Regional funds to be tied to deficit targets
by Daniel Mason
The European Commission provoked anger yesterday by proposing that structural funds, which are distributed to regions according to their wealth, should be conditional on member states meeting Europe-wide macroeconomic targets on – for example – the size of their public deficit.
Outlining its plans for regional policy in the next European Union budget period between 2014 and 2020, the commission said the administration of the €376bn of funds should be simplified, and targeted on a range of specific themes linked to the Europe 2020 strategy, including growth, jobs, poverty, climate and competitiveness.
The EU executive said it would allocate 5 per cent of the budget to reward member states that met specific goals set out in new Partnership Contracts. But it stoked controversy by arguing that as a last resort money – which is given mostly to the EU's poorest regions – could be withdrawn from countries that do not comply with economic governance rules, including on the size of their deficits.
That was firmly rejected by the Committee of the Regions, the EU's assembly of local representatives. President Mercedes Bresso said: "It is irritating that the commission ignored the strong opposition of the Committee of the Regions, the European Parliament and of the other concerned stakeholders on this point." Support from the EU had a "crucial role to play" in the economic recovery and withdrawing funding would "only make matters worse," she said. "This measure would punish regional and local authorities for the failures of their national governments." Bresso "broadly welcomed" the rest of the proposals.
The threat to cut off funding also angered Conny Reuter, general secretary of Solidar, a network of European non-governmental organisations. "The legislative procedure now has to make sure that it does not end up in a dead-end street of fiscal consolidation but becomes a clear commitment to invest in people," he said. The idea "highlighted the general tendency in the EU to focus on financial and fiscal orthodoxy," and Reuter cautioned that the most vulnerable and disadvantaged in society would be punished twice, first by austerity measures and then through the withdrawal of financial support. Otherwise the proposals "definitely go in the right direction," he said.
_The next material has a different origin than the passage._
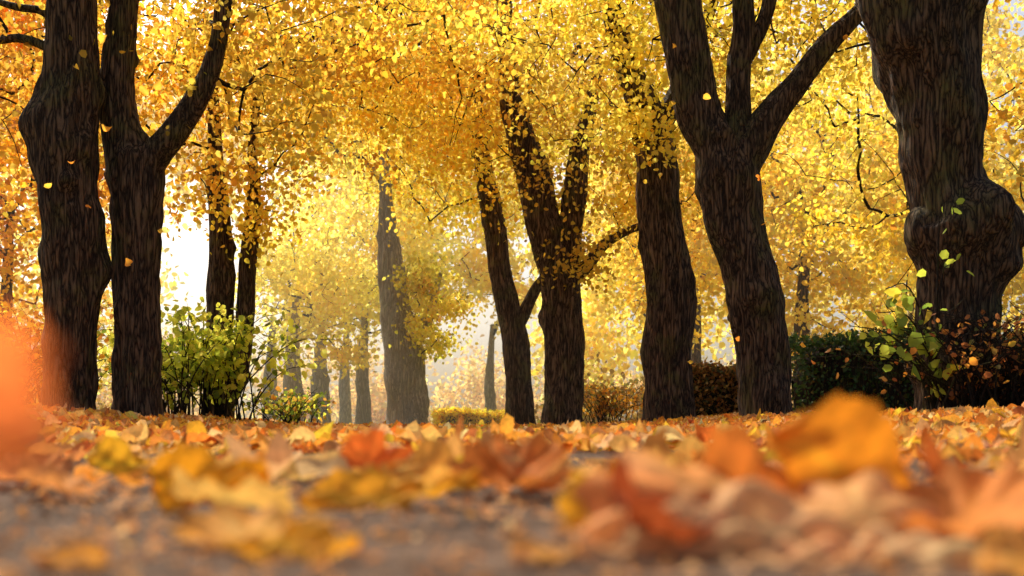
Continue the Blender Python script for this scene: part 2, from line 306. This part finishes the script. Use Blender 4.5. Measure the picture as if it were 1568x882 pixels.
# ---------------------------------------------------------------- hedges and shrubs
def hedge(name,x0,x1,y0,y1,h,n,pal,wts,ls,mat=M_hedge):
    E=empty(name)
    nx=int((x1-x0)/.12)+2; g=Geo()
    xs=np.linspace(x0+.08,x1-.08,nx); th=np.linspace(0,2*np.pi,16,endpoint=False)
    P=np.zeros((nx,16,3)); cy=(y0+y1)/2; ry=(y1-y0)/2-.08
    for i,xx in enumerate(xs):
        e=min(1,.15+min(i,nx-1-i)*.6)
        for j,t in enumerate(th):
            c,s_=math.cos(t),math.sin(t); q=(abs(c)**4+abs(s_)**4)**-.25
            k=e*(1+.15*noise.noise(Vector((xx*2,c*2,s_*2))))
            P[i,j]=(xx,cy+ry*c*q*k,h*.46+(h*.5-.03)*s_*q*k)
    g.add(P.reshape(-1,3),ring_faces(nx,16)); co=g.build('dark_core',M_twig,E)  # added solid dark hull, fills the hedge behind its leaves
    p=rng.random((n,3)); f=rng.integers(0,3,n)
    X=x0+(x1-x0)*p[:,0]; Yy=y0+(y1-y0)*p[:,1]; Z=h*p[:,2]
    Yy=np.where(f==0,y0+rng.random(n)*.12,Yy); Z=np.where(f==1,h-rng.random(n)*.1,Z)
    pts=np.stack([X,Yy,Z],1)+rng.standard_normal((n,3))*.03
    pts[:,2]+=.04*np.sin(X*3.1)
    col=colours(n,pal,wts,.25); foliage('foliage',pts,ls*rng.uniform(.6,1.2,n),col,mat,E,droop=.1)
hedge('hedge',3.25,9.5,13.0,14.0,1.12,18000,((.045,.085,.018),(.07,.12,.022),(.3,.2,.04)),(4,4,.7),.055)
hedge('low_hedge',-2.1,-.15,30,30.8,.42,4000,((.85,.72,.08),(.95,.72,.08)),(1,1),.08,M_leaf)
hedge('beech_hedge',2.2,3.4,15.6,16.2,.85,4500,((.4,.17,.04),(.6,.32,.07),(.15,.15,.04)),(3,2,2),.055)
def shrub(name,x,y,rx,ry,h,nst,lps,ls,pal,wts,sp=1.,mat=M_leaf,bow=.3,lean=(0,0),lo=1/3):
    E=empty(name); g=Geo(); pts=[]
    for i in range(nst):
        bx=x+rng.normal()*rx*.4; by=y+rng.normal()*ry*.4; z0=float(terrain(bx,by))-.03
        dx,dy=rng.normal()*rx*.6*sp+lean[0],rng.normal()*ry*.6*sp+lean[1]; hh=h*rng.uniform(.5,1.05)
        c=catmull([(bx,by,z0),(bx+dx*.3,by+dy*.3,z0+hh*.5),(bx+dx*.8,by+dy*.8,z0+hh*.9),(bx+dx*1.3,by+dy*1.3,z0+hh*(1-bow*rng.random()*.4))],4)
        tube(g,c,np.linspace(.008,.002,len(c))*(1 if h<1 else 1.4),4)
        k=rng.integers(int(len(c)*lo),len(c),lps); q=c[k]+rng.standard_normal((lps,3))*.05*max(1,h)
        pts.append(q)
        for m in range(3):
            a=c[rng.integers(3,len(c)-1)]; b=a+np.array([rng.normal()*.15,rng.normal()*.15,rng.uniform(.02,.2)])*max(.7,h)
            tube(g,np.array([a,(a+b)/2+rng.standard_normal(3)*.01,b]),np.array([.004,.003,.0015]),3)
    g.build('stems',M_twig,E); pts=np.vstack(pts); n=len(pts)
    foliage('foliage',pts,ls*rng.uniform(.6,1.2,n),colours(n,pal,wts,.2),mat,E)
shrub('bramble_shrub',3.45,7.9,.6,.3,.75,130,4,.05,((.5,.16,.04),(.7,.3,.04),(.35,.13,.04),(.3,.28,.05)),(3,2,2,1))
shrub('bramble_shrub',4.3,8.3,.6,.4,.85,110,4,.05,((.5,.16,.04),(.7,.3,.04),(.35,.13,.04)),(3,2,2))
shrub('elder_sapling',3.1,8.0,.12,.15,1.08,8,9,.11,((.5,.55,.06),GR,(.3,.38,.05),G),(3,3,3,1),1.2,lean=(-.45,0))
shrub('elder_sapling',3.9,7.8,.15,.15,.95,5,6,.08,((.5,.55,.06),GR,(.4,.5,.06),G),(3,3,3,1),1.2)
shrub('ivy_plant',2.98,8.05,.08,.03,1.5,3,6,.075,((.5,.55,.06),(.4,.5,.06),GR),(3,3,2),.6,lean=(.05,0),lo=.8)
shrub('elder_bush',-3.85,14.4,.75,.4,1.45,60,26,.1,(LG,(.45,.52,.05),GR,Y),(4,3,1.5,1.5))
shrub('elder_bush',-4.7,15,.5,.4,1.2,36,20,.09,((.3,.36,.04),GR,LG),(3,2,2))
shrub('bramble_shrub',-5.3,11.6,.5,.4,.75,60,12,.07,(R,O,B),(3,2,3))
shrub('bramble_shrub',-3.0,15.6,.4,.4,.5,40,12,.07,(GR,LG,B),(3,2,2))
shrub('bramble_shrub',1.7,20.5,.6,.4,.8,50,14,.08,(B,O,(.3,.25,.05)),(3,2,2))
shrub('bramble_shrub',-7.5,17.5,1.2,.6,1.8,80,20,.1,(O,B,LG),(3,2,2))
# ---------------------------------------------------------------- ground and path
xs=np.unique(np.concatenate([np.linspace(-12,12,161),np.array([-400,-200,-100,-60,-35,-22,-16,16,22,35,60,100,200,400])]))
ys=np.unique(np.concatenate([np.linspace(-4,30,171),np.array([-60,-20,-8,36,45,60,90,150,300,600])]))
X,Yg=np.meshgrid(xs,ys); Z=terrain(X,Yg); 
V=np.stack([X,Yg,Z],-1).reshape(-1,3); nx=len(xs); i=np.arange(len(ys)-1)[:,None]*nx; j=np.arange(nx-1)[None]
F=np.stack([i+j,i+j+1,i+nx+j+1,i+nx+j],-1).reshape(-1,4)
make_mesh('ground',V,F,M_ground,None,True)
ys=np.linspace(-4,19,100); ed=np.array([1.45+.12*math.sin(y*2.3)+.08*math.sin(y*5.1+1) for y in ys])
cols=np.linspace(-1,1,9); V=np.array([[-.05*y+c*e,y,.005] for y,e in zip(ys,ed) for c in cols])
i=np.arange(99)[:,None]*9; j=np.arange(8)[None]; F=np.stack([i+j,i+j+1,i+9+j+1,i+9+j],-1).reshape(-1,4)
make_mesh('path',V,F,M_path,None,True)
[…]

Likewise, Stephen Hughes MEP and Patrizia Toia MEP for the Progressive Alliance of Socialists and Democrats in the parliament said, in a joint statement, that linking regional policy to deficit targets would be a breach of solidarity. They warned that "EU citizens should not be punished for the difficulties of their governments in reducing public deficits". Nevertheless, they supported the approach of tying regional policy to the wider Europe 2020 strategy: "We need to focus on growth and jobs because the European economy faces the risk of recession and has a large number of unemployed and a growing number of poor people."
Commissioner for Regional Policy Johannes Hahn, presenting the plans, said: "Cohesion policy has already contributed a lot to building prosperity in the EU. But given the economic crisis, it must now become a motor for growth and competitiveness. Our proposals will make EU funds work even harder. By targeting investments on the keys to growth – small and medium sized enterprises, innovation, energy efficiency – we will achieve a greater impact. And we are modernising the policy with conditions to ensure performance and results, incentives for those who deliver most effectively, and simplified procedures."
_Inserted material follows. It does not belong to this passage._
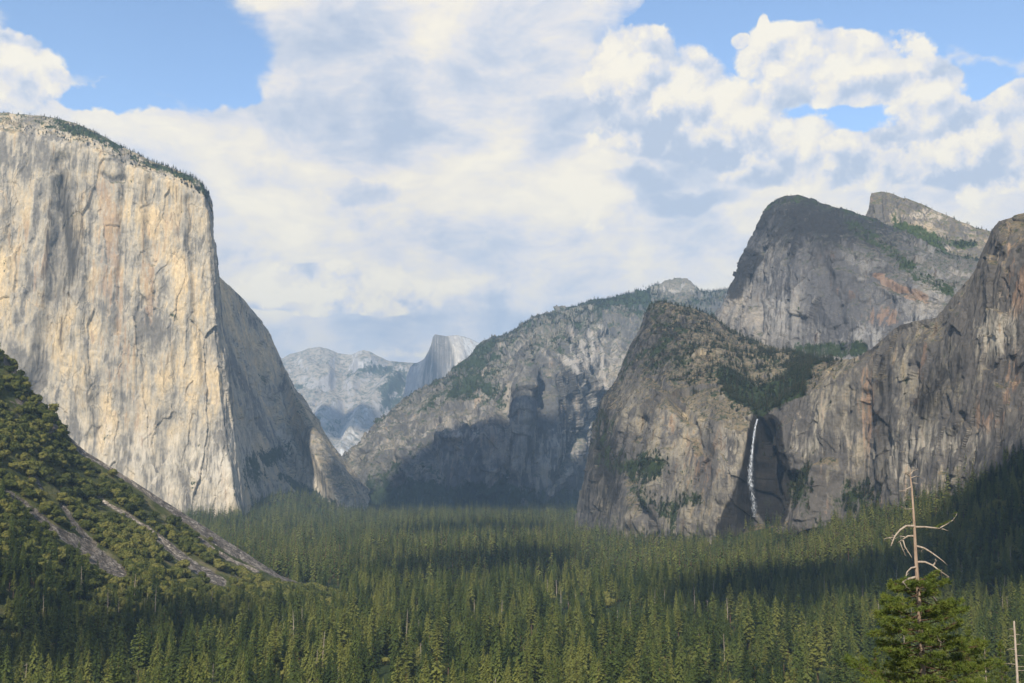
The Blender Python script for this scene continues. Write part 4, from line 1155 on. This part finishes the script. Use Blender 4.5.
# ------------------------------------------------------------------ dead-topped pine near the viewpoint
HY = 130.0
def hp(px, py, dy=0.): return W(px, py, HY + dy)
hero = bpy.data.objects.new('dead_topped_pine', None); C.objects.link(hero)
hb = hp(930, 760); hz = float(gh(hb[0], HY)); hero.location = (hb[0], HY, hz)
tag(hero, 'near pine with a bare orange-grey dead top above a bushy green crown', 'pine tree')
def hlocal(p): return tuple(np.array(p) - np.array(hero.location))
tb = TB()
tr_px = [(932, 790), (927, 720), (924, 683), (921, 640), (919, 600), (916, 560), (914, 520), (912, 490), (910, 474)]
tr_p = [hlocal(hp(*q)) for q in tr_px]; tr_p[0] = (0, 0, -1.0)
tb.tube(tr_p, [.46, .40, .36, .31, .25, .195, .145, .105, .055], 12)
link('trunk', tb.mesh('trunk', M_hero_bark, True), hero)
dead = [
    ([(910, 476), (906, 473), (902, 472)], .09), ([(910, 475), (913, 471), (918, 469)], .09), ([(911, 478), (916, 476), (920, 477)], .06), ([(910, 474), (911, 469), (909, 467)], .05), ([(911, 483), (915, 483), (918, 484)], .05),
    ([(911, 487), (907, 489), (903, 491), (899, 491)], .09), ([(907, 489), (905, 492)], .06), ([(912, 499), (907, 499)], .05), ([(913, 509), (905, 509)], .06), ([(912, 495), (916, 497)], .05),
    ([(914, 526), (906, 526), (900, 530), (895, 536), (892, 543), (891, 546)], .15), ([(895, 537), (888, 538), (884, 539)], .06), ([(893, 541), (889, 537)], .05),
    ([(915, 536), (908, 536), (902, 540), (897, 543)], .13), ([(903, 540), (905, 547), (909, 553), (912, 558)], .09), ([(900, 542), (903, 550), (906, 556)], .06), ([(905, 537), (900, 536), (893, 540)], .06),
    ([(914, 527), (925, 527), (935, 528), (943, 529), (948, 531)], .13), ([(940, 528), (947, 524), (953, 520), (957, 514)], .08),
    ([(916, 546), (924, 548), (932, 553), (939, 558), (943, 561)], .13), ([(916, 551), (921, 551)], .06),
    ([(917, 562), (925, 562), (932, 565), (940, 571), (949, 577)], .14), ([(933, 566), (936, 561), (935, 559)], .1), ([(941, 572), (942, 579), (943, 583)], .07),
    ([(917, 567), (911, 568), (907, 572), (906, 576)], .13), ([(916, 577), (908, 579), (903, 582), (902, 585)], .15), ([(903, 582), (907, 587)], .07),
    ([(922, 583), (927, 586), (925, 592), (928, 597)], .12), ([(926, 592), (934, 598), (940, 605), (946, 609)], .14), ([(905, 617), (897, 618), (892, 620)], .09), ([(933, 631), (938, 638), (941, 644), (939, 650)], .09),
    ([(930, 649), (934, 657), (941, 662)], .1), ([(938, 640), (943, 643)], .06),
]
rgh = random.Random(4)
for pts, r in dead:
    b = TB(); dy0 = rgh.uniform(-1.5, 1.5); n_ = len(pts)
    P3 = [hlocal(hp(x, y, dy0 * k / max(1, n_ - 1) * 1.2)) for k, (x, y) in enumerate(pts)]
    b.tube(P3, [r * (1 - .65 * k / (n_ - 1)) for k in range(n_)], 6)
    for k in range(2):
        s0 = np.array(P3[rgh.randrange(1, n_)]); b.tube([tuple(s0), tuple(s0 + np.array([rgh.uniform(-.5, .5), rgh.uniform(-.4, .4), rgh.uniform(-.5, .35)]))], [r * .35, .012], 4)
    link('dead_branch', b.mesh('dead_branch', M_dead, True), hero)


def hero_needles():
    m, t, out = material('long_pine_needles')
    geo = t.new('ShaderNodeNewGeometry')
    v = t.math('ADD', t.math('MULTIPLY', t.noise(geo.outputs['Position'], .55, 4, .6), .6), t.math('MULTIPLY', t.noise(geo.outputs['Position'], 3.5, 3, .6), .4))
    col = t.ramp(v, [(.33, (.05, .085, .015)), (.48, (.125, .165, .03)), (.62, (.20, .225, .042)), (.78, (.23, .20, .07))])
    finish(t, out, col, .6, None, .2, .35)
    return m
M_needle = hero_needles()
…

Regional policy consists of five pots of money: the European Regional Development Fund, the European Social Fund, the Cohesion Fund, the European Agricultural Fund for Rural Development and the European Maritime and Fisheries Fund, which are allocated according to a region's gross domestic product. The commission proposed to simplify the rules so that all the funds are governed by a single integrated framework. Eligibility rules would be made simpler and administration moved online.
The Alliance of Liberals and Democrats said the costs of cohesion policy for member states' managing authorities should be brought down. "We need to keep administrative burdens at national levels to a minimum," said Ramona Manescu MEP. "I am proposing a standardised single audit model at all levels to avoid duplication of audits and allow for an efficient monitoring and control system." The commission was right to focus on specific long-term objectives such as growth, job creation, climate change and tackling poverty, she added.
And Greens/European Free Alliance MEP Jill Evans praised the commission for realising that the process of applying for cohesion funds needed simplifying. "This has been one of my main complaints in the past. Organisations who wanted to access the funding found it too difficult," she said. But sanctions for breaching deficit thresholds went "against the spirit" of the policy, she said, because deserving cases could miss out.
For Paul Bevan, secretary general of EUROCITIES, a network of local governments representing Europe's cities, the emphasis on urban areas was welcome. "Only investment in metropolitan Europe can lead us back into growth," he said. But he was critical of the "minimal" allocation for sustainable development and an "arbitrary" limit of 20 cities per member state to be partners in delivering on the Europe 2020 strategy.
There are now likely to be months of tough negotiations between the parliament and the European Council before proposals are adopted in late 2012. This was the "starting point of a big debate on the future of regional policy," according to Lambert van Nistelrooij MEP, a member of the centre-right European People's Party. He said the group was "very positive". And Danuta Hübner MEP, one of Hahn's predecessors as commissioner, said it was a "tailor-made investment policy that contributes to growth, job creation and competiveness."